The LDP FEC resolution when LDP FRR is not enabled operates as follows. When LDP receives a FEC, label binding for a prefix, it resolves it by checking if the exact prefix, or a longest match prefix when the aggregate-prefix-match option is enabled in LDP, exists in the routing table and is resolved against a next-hop which is an address belonging to the LDP peer which advertised the binding, as identified by its LSR-id. When the next-hop is no longer available, LDP de-activates the FEC and de-programs the NHLFE in the data path. LDP also immediately withdraws the labels it advertised for this FEC and deletes the ILM in the data path unless the user configured the label-withdrawal-delay option to delay this operation. Traffic that is received while the ILM is still in the data path is dropped. When routing computes and populates the routing table with a new next-hop for the prefix, LDP resolves again the FEC and programs the data path accordingly.

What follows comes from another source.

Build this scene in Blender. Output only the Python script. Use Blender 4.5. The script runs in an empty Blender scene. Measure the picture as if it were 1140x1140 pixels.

When LDP FRR is enabled and an LFA backup next-hop exists for the FEC prefix in RTM, or for the longest prefix the FEC prefix matches to when aggregate-prefix-match option is enabled in LDP, LDP resolves the FEC as above but programs the data path with both a primary NHLFE and a backup NHLFE for each next-hop of the FEC.

In order perform a switchover to the backup NHLFE in the fast path, LDP follows the uniform FRR failover procedures which are also supported with RSVP FRR.

When any of the following events occurs, LDP instructs in the fast path the IOM on the line cards to enable the backup NHLFE for each FEC next-hop impacted by this event. The IOM line cards do that by simply flipping a single state bit associated with the failed interface or neighbor/next-hop:

  1. An LDP interface goes operationally down, or is admin shutdown. In this case, LDP sends a neighbor/next-hop down message to the IOM line cards for each LDP peer it has adjacency with over this interface.

  2. An LDP session to a peer went down as the result of the Hello or Keep-Alive timer expiring over a specific interface. In this case, LDP sends a neighbor/next-hop down message to the IOM line cards for this LDP peer only.

  3. The TCP connection used by a link LDP session to a peer went down, due say to next-hop tracking of the LDP transport address in RTM, which brings down the LDP session. In this case, LDP sends a neighbor/next-hop down message to the IOM line cards for this LDP peer only.

  4. A BFD session, enabled on a T-LDP session to a peer, times-out and as a result the link LDP session to the same peer and which uses the same TCP connection as the T-LDP session goes also down. In this case, LDP sends a neighbor/next-hop down message to the IOM line cards for this LDP peer only.

  5. A BFD session enabled on the LDP interface to a directly connected peer, times-out and brings down the link LDP session to this peer. In this case, LDP sends a neighbor/next-hop down message to the IOM line cards for this LDP peer only. BFD support on LDP interfaces is a new feature introduced for faster tracking of link LDP peers.

The tunnel-down-dump-time option or the label-withdrawal-delay option, when enabled, does not cause the corresponding timer to be activated for a FEC as long as a backup NHLFE is still available.